Il senso di colpa dell’impiegato.
Lascia un commentomarzo 29, 2011 di carlovanni
Leggo sulla mail che mi manda una cara amica che sta lavorando per tre. Pagata per una, ovvio.
E alla mia domanda, ma perchè lo fai? Mi risponde: altrimenti mi viene il senso di colpa, per non aver realizzato il massimo di quello che potevo fare.
Trattasi di persona molto umana e molto intelligente. Quindi, se succede a lei, può succedere a tutti.
Non sei pagata per dare il massimo, sei pagata per stare lì. Se ti pagassero per fare del tuo meglio, il tuo stipendio sarebbe almeno 3500 euro al mese.
Se ci fai caso, il tuo stipendio è regolato da una paga oraria, mica a risultati; E SE PURE, ti premia in base a parametri ridicoli, e sempre per frazioni altrettanto ridicole.
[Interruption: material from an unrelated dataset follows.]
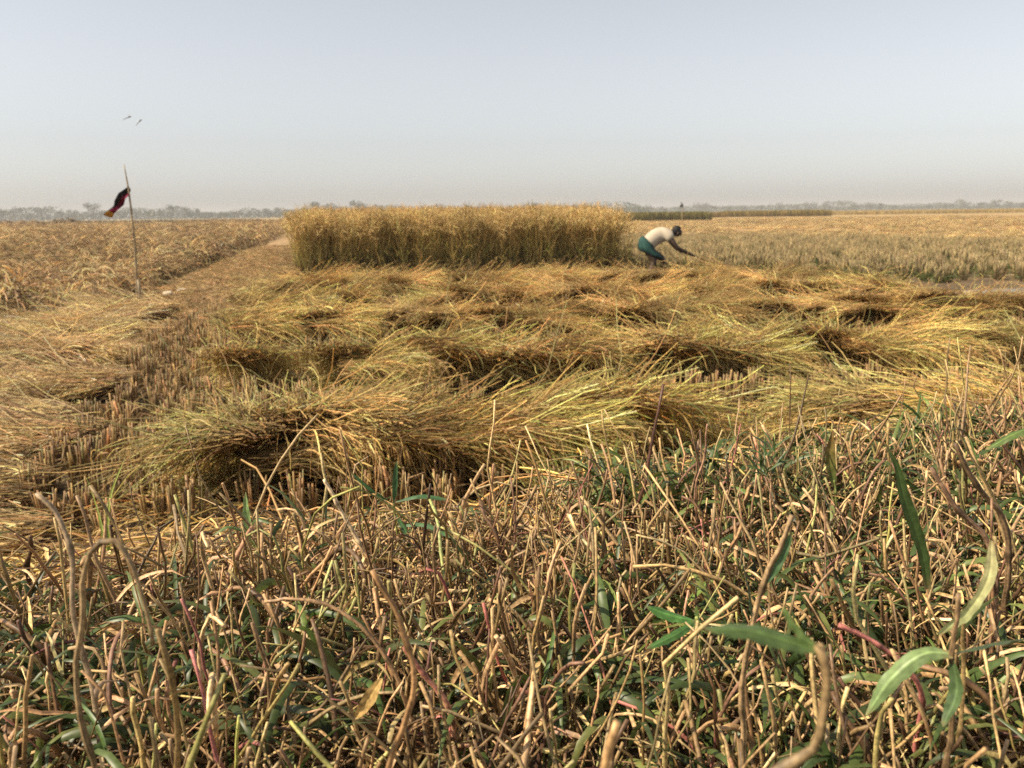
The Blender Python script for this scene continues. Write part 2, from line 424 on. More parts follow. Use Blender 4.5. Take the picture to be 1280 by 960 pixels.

Il costo orario è tarato su ragionamenti tayloristici di resa dell’operaio medio.
Allora: io sto seduto lì, e pretendo che mi portiate la roba già predigerita.
Sono un operaio, o no?
Poi, non chiedetemi di partecipare alle riunioni, non vogliatemi motivare, non chiedetemi se mi piace, se sono allegro, se faccio gli straordinari; sono una macchina flessibile.
Se avevate trovato il modo di avere una macchina flessibile quanto me, mi avevate già sostituito. Le cose stanno semplicemente così.